He did, however, talk about compassion, which I can get behind.

We touch the suffering inside of ourselves to find compassion for ourselves and for others.

Usually when I am having trouble finding compassion for someone else, it’s because I’m working harder to ignore that we have a shared pain, or if I acknowledge that pain, I want to pretend that I’m not affected by it.

When we understand our own suffering, we understand the suffering of others.

He talked about being in touch with our bodies. A lot of this was sound advice regarding not trying to run away from suffering, recognizing and nurturing our physical selves, and being aware of the miracle of life and living in any circumstance.

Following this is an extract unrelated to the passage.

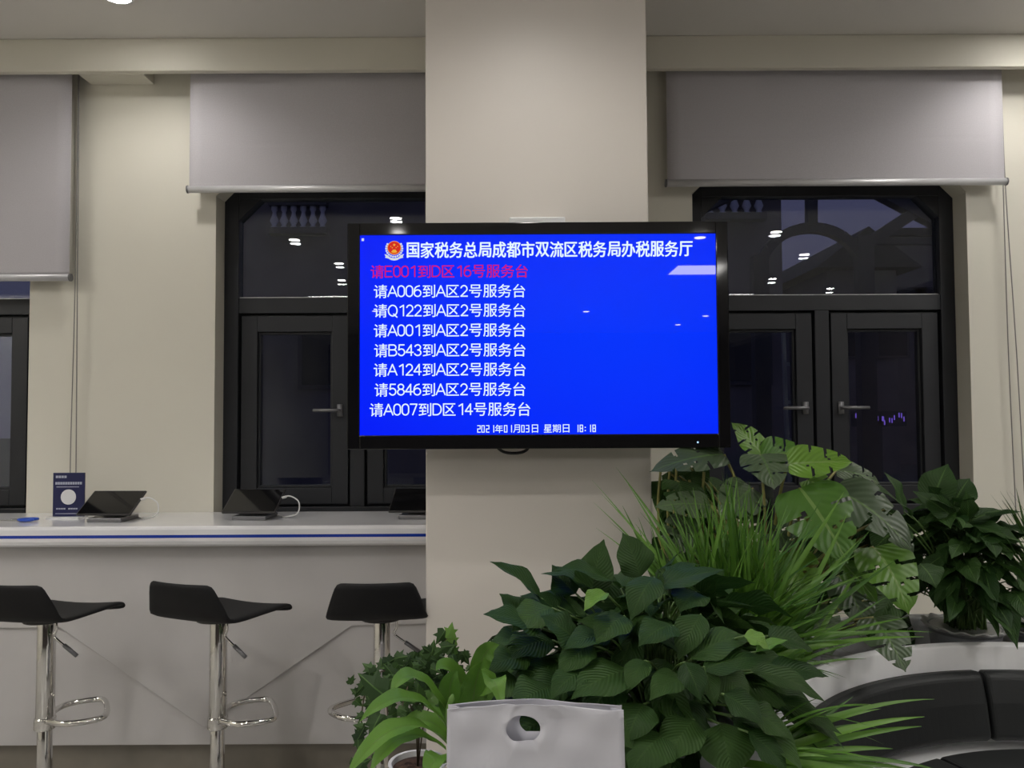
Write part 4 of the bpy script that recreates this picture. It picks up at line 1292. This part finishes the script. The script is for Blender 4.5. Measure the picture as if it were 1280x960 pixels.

To be alive and to be mopping the floor is a joy.

He also compared eating meat to eating our own children, said that video games were poison, and recommended that people who live in bad neighborhoods move out of them (as if I hadn’t thought of that!). Two things dear to my heart and one thing vital to my circumstances.

I feel like saying that compassion and deep breathing is all well and good for the expensively dressed upper middle class crowd at the Pasadena Civic Auditorium, but I’ll call master Hanh for diet advice next time he finds himself in a Food 4 Less with his last $20 and a month of eating stretched out before him. Because I’ve been there. I also tried to be a vegetarian for six years and I got very sick for my troubles. I eat what’s available to eat. I live where my money can buy me shelter, and at the end of all that, if I want to unload virtual hell on alien cranium I fucking will.

It was very nice to sit and listen to this man’s perspective. I’m of an opinion that, in general, older people should always be listened to, especially if they come from far away. I enjoyed his take on suffering and mindfulness. But I think that perhaps this is a rich man’s game. One I look forward to playing someday.

In trying to escape suffering, in fear of it or anger over it, we create more for ourselves.